Im King Georg Jazz Club traf der aus Berlin angereiste Tenorsaxofonist Peter Weniger auf Pianist Martin Sasse, Bassist John Goldsby und Schlagzeuger Hans Dekker. Von den ersten satten Tönen Wenigers an war klar, dass diese Band ernsthaft Musik machen wollte. Und das taten sie mit Sasse‘s Wechseln zwischen schneller melodischer Improvisation und bluesigen Passagen, Goldsby’s unterschwelligem Groove und Dekker’s treibendem Drumming. Weniger spielte in Top-Form, sichtlich inspiriert von der brillianten Band und dem ausverkauften Club. Am nächsten Abend gedachte Pianist Roman Babik im Trio mit Bassist Martin Gjakonovski und Schlagzeuger Niklas Walter dem Oscar Peterson Trio. Die drei wurden dem anspruchsvollen Vorbild voll gerecht, ohne in pure Kopie zu verfallen.

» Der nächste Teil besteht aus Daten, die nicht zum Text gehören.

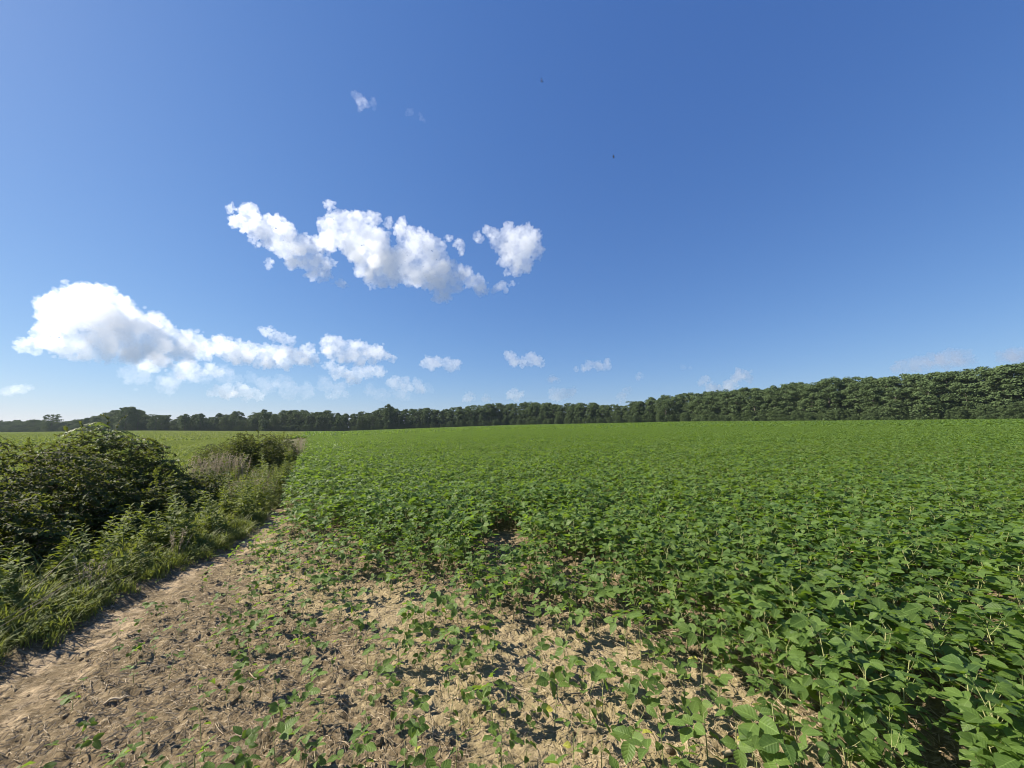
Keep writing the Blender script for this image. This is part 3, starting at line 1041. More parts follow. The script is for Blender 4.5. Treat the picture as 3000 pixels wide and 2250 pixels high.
def bush(x, y, H, W, D, n, label, seed, axis=0.0, fill=1.0, pin=0, group=None, spread=1.0):
    """shrub of arching branches with leafy twigs on them; x,y foot, W across, D deep"""
    rnd = np.random.default_rng(seed)
    z0 = tz(x, y)
    root = link('bush', None, loc=(x, y, z0))
    root.rotation_euler = (0, 0, axis)
    tag(root, label, 'bush', group)
    mb = MB()
    tips = []
    for i in range(16):
        an = rnd.uniform(0, 6.28)
        q = rnd.uniform(.3, 1)
        ex, ey = math.cos(an) * W * .5 * q, math.sin(an) * D * .5 * q
        ez = H * rnd.uniform(.55, .95) * (1 - .45 * q * q)
        bx, by = ex * .18, ey * .18
        tube(mb, [(bx, by, -.03), (bx + (ex - bx) * .3, by + (ey - by) * .3, ez * .65), (bx + (ex - bx) * .7, by + (ey - by) * .7, ez * .98), (ex, ey, ez * .92)], [.012, .009, .006, .003], 4, .5)
    link('branches', mb.mesh('branches', [M_TWIG]), root)
    def surf():
        an = rnd.uniform(0, 6.28)
        q = math.sqrt(rnd.uniform(0, 1))
        ex, ey = math.cos(an) * q, math.sin(an) * q
        lump = .82 + .30 * float(vnoise(np.array([ex * 3.1 + seed]), np.array([ey * 3.1]), seed)[0])
        top = H * (1 - q ** 2.6) ** .55 * lump
        return an, q, ex * W * .5, ey * D * .5, top
    k = 0
    while k < n:
        an, q, ex, ey, top = surf()
        ez = top * (rnd.uniform(.86, 1.0) if rnd.random() < .62 else rnd.uniform(.12, .9))
        o = link('leafy_twig', TWIG_ME[rnd.integers(0, 6)], root, (ex, ey, ez))
        o.rotation_euler = (rnd.uniform(-.4, .4), rnd.uniform(-.45, .5), an + rnd.uniform(-1.1, 1.1))
        s = rnd.uniform(.75, 1.2)
        o.scale = (s, s, s)
        k += 1
    for j in range(pin):
        an, q, ex, ey, top = surf()
        o = link('pinnate_leaf', PIN_ME[rnd.integers(0, 4)], root, (ex * .8, ey * .8, top * rnd.uniform(.93, 1.07)))
        o.rotation_euler = (rnd.uniform(-.3, .3), rnd.uniform(-.55, .1), rnd.uniform(0, 6.28))
        s = rnd.uniform(.8, 1.15)
        o.scale = (s, s, s)
    for j in range(12):
        an, q, ex, ey, top = surf()
        o = link('leafy_twig', TWIG_ME[rnd.integers(0, 6)], root, (ex * .9, ey * .9, top * .97))
        o.rotation_euler = (rnd.uniform(-.5, .5), rnd.uniform(-1.5, -.6), an + rnd.uniform(-1.2, 1.2))
        s = rnd.uniform(.6, 1.0)
        o.scale = (s * 1.2, s * .8, s * .8)
    # leaves further in, past counting
    m = int(n * 2.2 * fill)
    pts, rots = [], []
    for _ in range(m):
        an, q, ex, ey, top = surf()
        pts.append((ex * .92, ey * .92, top * rnd.uniform(.25, .93)))
        rots.append((rnd.uniform(-.5, .5), rnd.uniform(-.5, .5), an + rnd.uniform(-1.5, 1.5)))
    scatter('foliage', pts, rots, rnd.uniform(.75, 1.2, m), TWIG_ME, M_BUSH, 'stuff', root)
    return root

ROWANG = math.atan2(U[1], U[0])
def hp(a, l):
    return from_al(a, l)
bush(*hp(6.3, -3.45), 1.00, 2.6, 2.0, 235, 'low dense bush at the near left end of the hedge', 801, ROWANG)
bush(*hp(8.3, -3.45), 1.30, 2.6, 2.1, 265, 'dense bush in the hedge between the low near bush and the tallest one', 802, ROWANG)
bush(*hp(10.1, -3.25), 1.47, 2.2, 2.1, 265, 'tallest hedge bush, with feathery pinnate leaves along its top', 803, ROWANG, 1.0, 80)
bush(*hp(10.6, -2.2), .58, 2.6, 1.3, 200, 'dark spreading low bush at the right end of the big hedge', 804, ROWANG)
bush(*hp(8.9, -2.35), .66, 2.2, 1.0, 190, 'low dark bush in front of the tallest hedge bush', 805, ROWANG)
bush(*hp(5.0, -3.15), .70, 2.0, 1.2, 190, 'dark low bush at the left edge above the long grass', 806, ROWANG)
bush(*hp(15.6, -1.42), 1.42, 1.7, 1.6, 230, 'separate rounded bush beside the narrow end of the path', 807, ROWANG)
bush(*hp(17.6, -2.5), 1.05, 3.0, 1.6, 200, 'spreading pale bush left of the separate rounded bush', 808, ROWANG)
bush(*hp(23.0, -1.1), 1.15, 4.5, 1.5, 200, 'light green bush farther up the field edge behind the rounded one', 809, ROWANG)

# upright leafy weeds
def weed_parts(seed, nleaf, leafL, W, bend):
    rnd = random.Random(seed)
    st, lf = MB(), MB()
    pts = [Vector((bend * t * t, rnd.uniform(-.02, .02), t)) for t in (0, .35, .7, 1)]
    tube(st, pts, [.009, .008, .006, .002], 4, .6)
    az = 0
    for i in range(nleaf):
        t = .12 + .88 * (i / (nleaf - 1)) ** .85
        p = Vector((bend * t * t, 0, t))
        az += R(137)
        s = leafL * (1.15 - .75 * t) * rnd.uniform(.8, 1.2)
        M = Matrix.Translation(p) @ Matrix.Rotation(az, 4, 'Z') @ Matrix.Rotation(-R(rnd.uniform(5, 50)), 4, 'Y') @ Matrix.Rotation(R(rnd.uniform(-30, 30)), 4, 'X') @ Matrix.Scale(s, 4)
        add_leaflet(lf, M, rnd, W, False, 0)
    return st.mesh('stem', [M_SOYSTEM]), lf.mesh('foliage', [M_WEED])
WEEDS = [weed_parts(740 + i, 30 + 4 * i, .24, .22 + .03 * i, .05 * i) for i in range(6)]

def make_weed(k):
    root = link('weed', None)
    link('stem', WEEDS[k][0], root)
    link('foliage', WEEDS[k][1], root)
    return root
WP = [make_weed(k) for k in range(6)]
usedw = set()
def put_weed(x, y, h, label, group):
    k = int(rng.integers(0, 6))
    if k in usedw:
        root = link_copy(WP[k])
        for ch in WP[k].children:
            link_copy(ch, root)
    else:
        usedw.add(k)
        root = WP[k]
    root.location = (x, y, tz(x, y) - .01)
    root.rotation_euler = (rng.uniform(-.22, .22), rng.uniform(-.22, .22), rng.uniform(0, 6.28))
    root.scale = (h, h, h)
    tag(root, label, 'weed', group)
cnt = 0
while cnt < 150:
    a_ = rng.uniform(4.0, 13.5)
    l_ = grass_edge(a_) - abs(rng.normal(0, .42)) - np.interp(a_, [4, 6.5, 8, 12], [.55, .40, .14, .08])
    x, y = from_al(a_, l_)
    if a_ < 6.5:
        put_weed(x, y, rng.uniform(.35, .62), 'upright leafy weed in the shade below the ' + ('low near bush' if a_ < 5.3 else 'dense middle bushes'), 'weeds below the near hedge')
    else:
        put_weed(x, y, rng.uniform(.38, .72), 'upright light green weed between the path and the ' + ('dense middle bush' if a_ < 8 else 'tallest hedge bush' if a_ < 10.5 else 'sloping right end of the hedge'), 'weeds between hedge and path')
    cnt += 1
for _ in range(90):
    a_ = rng.uniform(12.0, 34)
    l_ = grass_edge(a_) - rng.uniform(.05, 2.6)
    x, y = from_al(a_, l_)
    put_weed(x, y, rng.uniform(.5, .95), 'leafy weed in the rough strip beyond the big hedge', 'weeds in the strip beyond the hedge')

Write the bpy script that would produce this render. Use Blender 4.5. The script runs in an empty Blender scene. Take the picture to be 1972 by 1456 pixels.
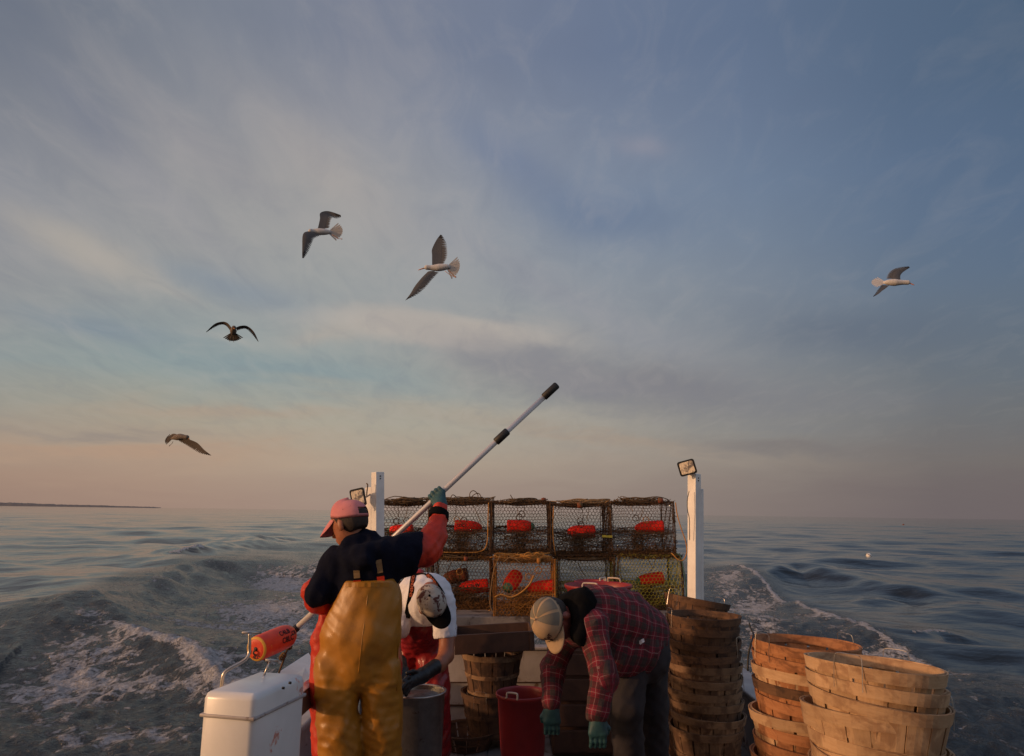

Babik brillierte bis zur völligen Verausgabung und genoß sichtlich die Ovationen des Publikums im erneut ausverkauften King Georg.
Im Loft hatte Meisterpianist Simon Nabatov den New Yorker Saxofonisten Michael Attias zu Gast, mit dem er gerade eine Duo-CD herausgebracht hatte. An diesem Abend traten sie in Quartettbesetzung auf mit Bassist David Helm und Schlagzeuger Dominik Mahnig, die einen fulminanten dynamischen Rhythmusteppich auslegten für Attias, der vergleichsweise konservativ, aber souverän solierte, und Nabatov mit melodischen Läufen und perkussiver Dramatik. Für ihn muss aufkeimende Klangschönheit immer schnell iriitiert werden, und das tat er virtuos.
Am letzten Festivaltag fanden auf dem Ebertplatz gleich mehrere kostenlose Open Air Konzerte bei bestem Spätsommerwetter statt. Die Berliner Gruppe Koma Saxo begeisterte mit dem brachial-genialen Gespann von Petter Eldh am Bass und Christian Lillinger am Schlagzeug sowie den mitreißenden Soli der Saxofonisten Otis Sandsjö, Jonas Kullhammar und Mikko Innanen. Die Großformation LIUN & The Science Fiction Orchestra, geleitet von Sängerin Lucia Cadotsch und Saxofonist und Arrangeur Wanja Slavin, changierte zwischen Pop, Jazz und Ambient Sounds auf nicht durchgängig fesselnde Weise und litt unter suboptimaler Tontechnik, durch die nicht alle Bandmitglieder hörbar waren. Im King Georg spielte im Rahmen der KoKö-Reihe (Kopenhagen – Köln) die dänische Saxofonistin Lotte Anker im Trio mit Pianist Lucas Leidinger und Schlagzeuger Dominik Mahnig. Die drei spielten sehr frei und inspirierten sich wechselseitig zu aussagekräftigen Soli. Vor allem Leidinger faszinierte mit emotionalen Ausbrüchen am Klavier und kreativen Sounds von einem Uralt-Synthesizer.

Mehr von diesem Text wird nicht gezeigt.